COLLECTED MATERIAL:
********************
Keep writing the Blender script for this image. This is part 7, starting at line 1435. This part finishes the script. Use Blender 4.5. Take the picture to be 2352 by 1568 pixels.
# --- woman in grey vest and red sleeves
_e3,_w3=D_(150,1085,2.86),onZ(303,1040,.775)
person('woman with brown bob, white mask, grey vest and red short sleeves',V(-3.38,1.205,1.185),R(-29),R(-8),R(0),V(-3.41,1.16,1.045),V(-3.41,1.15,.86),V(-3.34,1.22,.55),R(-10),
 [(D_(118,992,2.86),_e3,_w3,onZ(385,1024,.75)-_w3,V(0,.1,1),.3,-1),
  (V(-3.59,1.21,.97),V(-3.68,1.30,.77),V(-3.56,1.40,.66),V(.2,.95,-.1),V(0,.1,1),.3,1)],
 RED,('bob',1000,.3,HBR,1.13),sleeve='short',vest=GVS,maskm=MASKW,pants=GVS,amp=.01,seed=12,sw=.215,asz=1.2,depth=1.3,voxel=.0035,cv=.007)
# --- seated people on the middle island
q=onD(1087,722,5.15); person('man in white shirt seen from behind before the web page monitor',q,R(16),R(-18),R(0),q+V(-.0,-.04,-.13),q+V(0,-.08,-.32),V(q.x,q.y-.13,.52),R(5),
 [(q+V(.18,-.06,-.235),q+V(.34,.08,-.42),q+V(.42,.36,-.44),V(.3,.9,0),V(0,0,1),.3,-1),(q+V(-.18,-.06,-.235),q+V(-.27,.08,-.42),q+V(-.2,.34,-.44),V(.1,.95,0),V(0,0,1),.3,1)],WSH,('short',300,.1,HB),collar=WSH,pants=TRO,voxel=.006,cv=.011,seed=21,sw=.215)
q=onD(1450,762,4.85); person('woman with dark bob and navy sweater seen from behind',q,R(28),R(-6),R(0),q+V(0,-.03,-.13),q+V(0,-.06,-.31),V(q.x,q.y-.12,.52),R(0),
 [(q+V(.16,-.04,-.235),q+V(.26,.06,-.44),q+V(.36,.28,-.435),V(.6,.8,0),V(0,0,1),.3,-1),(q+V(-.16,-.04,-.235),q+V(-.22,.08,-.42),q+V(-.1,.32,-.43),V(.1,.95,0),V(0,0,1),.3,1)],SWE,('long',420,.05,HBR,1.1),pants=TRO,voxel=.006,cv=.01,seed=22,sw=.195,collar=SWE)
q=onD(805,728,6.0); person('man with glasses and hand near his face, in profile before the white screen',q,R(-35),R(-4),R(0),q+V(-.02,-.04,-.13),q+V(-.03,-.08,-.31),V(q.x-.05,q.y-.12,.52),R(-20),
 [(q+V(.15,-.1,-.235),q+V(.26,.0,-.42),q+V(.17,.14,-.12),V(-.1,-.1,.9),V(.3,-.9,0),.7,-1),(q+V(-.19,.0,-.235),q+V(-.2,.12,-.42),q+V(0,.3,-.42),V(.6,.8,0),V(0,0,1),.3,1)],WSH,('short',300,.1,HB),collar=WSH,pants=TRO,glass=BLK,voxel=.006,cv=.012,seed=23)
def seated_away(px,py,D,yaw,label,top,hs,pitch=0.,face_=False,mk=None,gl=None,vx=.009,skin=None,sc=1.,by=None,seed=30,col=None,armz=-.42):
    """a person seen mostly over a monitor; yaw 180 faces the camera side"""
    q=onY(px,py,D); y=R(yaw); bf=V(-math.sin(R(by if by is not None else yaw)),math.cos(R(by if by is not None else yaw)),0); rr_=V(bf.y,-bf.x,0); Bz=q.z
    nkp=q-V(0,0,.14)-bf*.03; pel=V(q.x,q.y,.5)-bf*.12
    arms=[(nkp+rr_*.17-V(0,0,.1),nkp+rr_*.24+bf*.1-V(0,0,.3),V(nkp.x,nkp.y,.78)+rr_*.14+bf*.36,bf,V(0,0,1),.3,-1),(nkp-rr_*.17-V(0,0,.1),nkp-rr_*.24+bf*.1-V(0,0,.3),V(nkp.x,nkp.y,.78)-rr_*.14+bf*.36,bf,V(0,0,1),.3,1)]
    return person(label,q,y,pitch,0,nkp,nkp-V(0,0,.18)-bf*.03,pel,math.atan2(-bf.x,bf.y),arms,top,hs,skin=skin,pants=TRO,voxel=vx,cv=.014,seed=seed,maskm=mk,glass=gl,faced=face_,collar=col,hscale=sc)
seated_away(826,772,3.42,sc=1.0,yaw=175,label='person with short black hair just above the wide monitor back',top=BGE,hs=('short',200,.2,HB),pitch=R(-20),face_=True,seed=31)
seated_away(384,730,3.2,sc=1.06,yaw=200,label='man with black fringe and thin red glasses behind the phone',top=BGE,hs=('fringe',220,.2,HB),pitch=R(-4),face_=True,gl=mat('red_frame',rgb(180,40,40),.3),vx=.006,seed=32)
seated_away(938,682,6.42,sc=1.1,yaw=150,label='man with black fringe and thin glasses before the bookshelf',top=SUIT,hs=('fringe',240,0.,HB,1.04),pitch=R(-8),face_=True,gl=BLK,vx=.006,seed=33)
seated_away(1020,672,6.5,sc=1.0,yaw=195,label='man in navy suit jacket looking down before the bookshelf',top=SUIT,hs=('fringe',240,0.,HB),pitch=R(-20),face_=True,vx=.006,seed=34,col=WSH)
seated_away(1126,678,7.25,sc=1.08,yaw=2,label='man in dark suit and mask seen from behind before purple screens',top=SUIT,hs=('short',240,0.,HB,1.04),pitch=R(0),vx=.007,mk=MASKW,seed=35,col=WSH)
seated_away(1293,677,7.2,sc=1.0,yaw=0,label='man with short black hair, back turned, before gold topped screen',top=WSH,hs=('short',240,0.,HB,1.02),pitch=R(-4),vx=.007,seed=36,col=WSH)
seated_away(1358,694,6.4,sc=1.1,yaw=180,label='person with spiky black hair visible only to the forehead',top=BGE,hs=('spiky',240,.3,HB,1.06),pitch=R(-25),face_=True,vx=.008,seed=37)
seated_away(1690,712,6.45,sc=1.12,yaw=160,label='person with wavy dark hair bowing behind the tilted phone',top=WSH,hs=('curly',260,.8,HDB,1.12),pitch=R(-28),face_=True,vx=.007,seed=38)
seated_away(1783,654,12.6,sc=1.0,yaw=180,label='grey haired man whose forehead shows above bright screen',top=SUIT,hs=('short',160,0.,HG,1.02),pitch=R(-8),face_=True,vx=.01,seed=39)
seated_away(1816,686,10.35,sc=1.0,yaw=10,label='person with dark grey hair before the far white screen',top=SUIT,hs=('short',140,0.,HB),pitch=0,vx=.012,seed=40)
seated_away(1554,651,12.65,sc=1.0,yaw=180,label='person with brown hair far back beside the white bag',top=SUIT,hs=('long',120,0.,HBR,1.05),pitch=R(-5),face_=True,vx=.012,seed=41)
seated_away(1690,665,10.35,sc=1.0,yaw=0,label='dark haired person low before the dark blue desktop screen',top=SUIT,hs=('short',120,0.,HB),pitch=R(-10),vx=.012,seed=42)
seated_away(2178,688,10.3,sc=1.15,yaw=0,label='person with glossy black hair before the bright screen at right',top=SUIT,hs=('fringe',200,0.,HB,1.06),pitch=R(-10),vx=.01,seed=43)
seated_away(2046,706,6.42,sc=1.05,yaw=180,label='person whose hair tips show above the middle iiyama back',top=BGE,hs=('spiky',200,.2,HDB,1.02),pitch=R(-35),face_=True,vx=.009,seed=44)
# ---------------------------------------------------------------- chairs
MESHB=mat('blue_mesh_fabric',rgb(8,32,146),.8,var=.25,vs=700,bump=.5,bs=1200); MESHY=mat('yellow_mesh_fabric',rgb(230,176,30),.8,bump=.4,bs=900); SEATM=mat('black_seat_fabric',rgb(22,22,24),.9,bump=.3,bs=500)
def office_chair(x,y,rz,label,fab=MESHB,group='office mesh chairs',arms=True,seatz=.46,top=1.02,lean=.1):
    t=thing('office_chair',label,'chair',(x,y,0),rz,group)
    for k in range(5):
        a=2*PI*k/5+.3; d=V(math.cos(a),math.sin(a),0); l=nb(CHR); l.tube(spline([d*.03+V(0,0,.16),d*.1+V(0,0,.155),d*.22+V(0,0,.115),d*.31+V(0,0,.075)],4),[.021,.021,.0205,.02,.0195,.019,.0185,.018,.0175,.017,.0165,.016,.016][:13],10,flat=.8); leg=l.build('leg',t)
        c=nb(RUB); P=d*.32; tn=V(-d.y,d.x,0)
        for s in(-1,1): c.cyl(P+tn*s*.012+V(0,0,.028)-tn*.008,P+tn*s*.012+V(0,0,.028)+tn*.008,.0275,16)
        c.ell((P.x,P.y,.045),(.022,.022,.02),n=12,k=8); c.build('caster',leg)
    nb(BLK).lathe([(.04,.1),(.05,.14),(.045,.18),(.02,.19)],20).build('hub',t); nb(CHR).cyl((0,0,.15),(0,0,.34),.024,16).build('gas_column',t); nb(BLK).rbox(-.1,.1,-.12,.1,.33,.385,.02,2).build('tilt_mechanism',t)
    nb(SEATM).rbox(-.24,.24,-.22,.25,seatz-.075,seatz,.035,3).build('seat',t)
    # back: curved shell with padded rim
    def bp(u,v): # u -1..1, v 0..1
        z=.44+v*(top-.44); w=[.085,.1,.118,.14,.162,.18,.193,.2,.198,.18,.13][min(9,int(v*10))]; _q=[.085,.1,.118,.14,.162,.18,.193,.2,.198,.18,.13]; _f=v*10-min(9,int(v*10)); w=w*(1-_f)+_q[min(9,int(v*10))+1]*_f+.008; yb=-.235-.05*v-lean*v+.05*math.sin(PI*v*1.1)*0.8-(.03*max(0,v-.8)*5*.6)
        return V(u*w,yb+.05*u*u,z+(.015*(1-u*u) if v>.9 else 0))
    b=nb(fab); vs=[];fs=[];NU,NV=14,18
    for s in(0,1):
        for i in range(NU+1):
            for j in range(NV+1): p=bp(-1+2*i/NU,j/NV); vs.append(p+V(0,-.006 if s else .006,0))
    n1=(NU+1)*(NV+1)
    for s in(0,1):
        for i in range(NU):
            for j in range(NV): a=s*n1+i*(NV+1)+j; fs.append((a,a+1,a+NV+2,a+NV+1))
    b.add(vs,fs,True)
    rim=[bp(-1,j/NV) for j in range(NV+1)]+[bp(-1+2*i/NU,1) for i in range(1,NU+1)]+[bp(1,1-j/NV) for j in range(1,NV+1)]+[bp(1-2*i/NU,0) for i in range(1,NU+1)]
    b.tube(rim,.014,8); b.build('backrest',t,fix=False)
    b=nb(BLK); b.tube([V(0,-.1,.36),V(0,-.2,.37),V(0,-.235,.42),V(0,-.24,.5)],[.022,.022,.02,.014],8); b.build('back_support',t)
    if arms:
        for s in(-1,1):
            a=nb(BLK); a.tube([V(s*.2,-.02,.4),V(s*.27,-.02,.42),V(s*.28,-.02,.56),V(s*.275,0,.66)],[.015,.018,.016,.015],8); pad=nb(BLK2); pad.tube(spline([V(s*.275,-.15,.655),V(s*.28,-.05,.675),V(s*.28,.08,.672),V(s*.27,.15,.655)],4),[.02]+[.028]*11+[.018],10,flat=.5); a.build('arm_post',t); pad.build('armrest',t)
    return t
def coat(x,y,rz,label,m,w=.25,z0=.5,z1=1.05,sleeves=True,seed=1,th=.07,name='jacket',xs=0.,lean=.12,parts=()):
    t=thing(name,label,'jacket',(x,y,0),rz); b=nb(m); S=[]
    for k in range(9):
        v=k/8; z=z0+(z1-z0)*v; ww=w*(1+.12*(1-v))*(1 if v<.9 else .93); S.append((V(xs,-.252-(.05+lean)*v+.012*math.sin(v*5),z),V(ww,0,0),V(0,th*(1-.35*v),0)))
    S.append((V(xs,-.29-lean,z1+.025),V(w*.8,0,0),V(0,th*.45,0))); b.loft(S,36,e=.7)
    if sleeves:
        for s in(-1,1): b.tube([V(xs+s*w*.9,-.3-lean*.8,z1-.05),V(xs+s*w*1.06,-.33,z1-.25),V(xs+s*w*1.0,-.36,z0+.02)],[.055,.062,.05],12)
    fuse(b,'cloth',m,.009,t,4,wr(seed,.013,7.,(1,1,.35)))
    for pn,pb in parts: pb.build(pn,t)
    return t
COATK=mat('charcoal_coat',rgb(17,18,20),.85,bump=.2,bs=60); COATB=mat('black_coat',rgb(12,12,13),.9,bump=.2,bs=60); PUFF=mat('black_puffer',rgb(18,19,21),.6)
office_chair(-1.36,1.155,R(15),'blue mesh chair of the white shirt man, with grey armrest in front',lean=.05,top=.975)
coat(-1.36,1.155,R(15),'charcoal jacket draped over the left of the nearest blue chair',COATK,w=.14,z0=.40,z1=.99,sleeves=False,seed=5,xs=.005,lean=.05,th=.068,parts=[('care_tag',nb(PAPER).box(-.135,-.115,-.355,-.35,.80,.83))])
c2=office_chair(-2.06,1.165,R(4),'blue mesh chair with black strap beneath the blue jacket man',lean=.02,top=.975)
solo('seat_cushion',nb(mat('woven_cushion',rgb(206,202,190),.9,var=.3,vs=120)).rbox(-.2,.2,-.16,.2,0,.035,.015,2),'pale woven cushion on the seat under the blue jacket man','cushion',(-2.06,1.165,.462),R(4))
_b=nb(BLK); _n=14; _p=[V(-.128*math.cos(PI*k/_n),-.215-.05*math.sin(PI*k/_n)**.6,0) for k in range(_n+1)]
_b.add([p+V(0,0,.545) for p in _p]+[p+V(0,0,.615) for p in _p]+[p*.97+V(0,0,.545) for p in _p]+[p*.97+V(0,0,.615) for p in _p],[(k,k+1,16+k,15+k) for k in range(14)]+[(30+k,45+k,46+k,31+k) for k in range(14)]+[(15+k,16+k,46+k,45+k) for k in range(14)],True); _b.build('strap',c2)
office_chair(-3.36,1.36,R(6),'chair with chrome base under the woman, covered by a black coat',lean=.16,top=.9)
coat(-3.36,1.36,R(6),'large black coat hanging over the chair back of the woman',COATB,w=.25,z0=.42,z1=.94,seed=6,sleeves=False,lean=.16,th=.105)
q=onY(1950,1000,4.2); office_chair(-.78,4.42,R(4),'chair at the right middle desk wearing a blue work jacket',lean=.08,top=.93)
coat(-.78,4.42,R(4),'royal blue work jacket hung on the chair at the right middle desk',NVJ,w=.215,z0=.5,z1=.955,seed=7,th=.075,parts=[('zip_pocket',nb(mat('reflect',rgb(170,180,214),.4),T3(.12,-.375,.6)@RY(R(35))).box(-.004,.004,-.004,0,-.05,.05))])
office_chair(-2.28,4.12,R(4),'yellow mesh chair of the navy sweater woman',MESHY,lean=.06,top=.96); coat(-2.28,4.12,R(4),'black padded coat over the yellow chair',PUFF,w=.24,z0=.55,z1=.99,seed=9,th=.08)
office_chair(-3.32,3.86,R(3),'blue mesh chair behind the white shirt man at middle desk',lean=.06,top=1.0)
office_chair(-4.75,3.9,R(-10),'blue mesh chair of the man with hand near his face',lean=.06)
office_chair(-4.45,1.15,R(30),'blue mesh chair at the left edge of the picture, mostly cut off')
********************
TASK OBJECTIVE: Filter lines by "picture" and return each hit.

SOLVED PROBLEM:
Keep writing the Blender script for this image. This is part 7, starting at line 1435. This part finishes the script. Use Blender 4.5. Take the picture to be 2352 by 1568 pixels.
office_chair(-4.45,1.15,R(30),'blue mesh chair at the left edge of the picture, mostly cut off')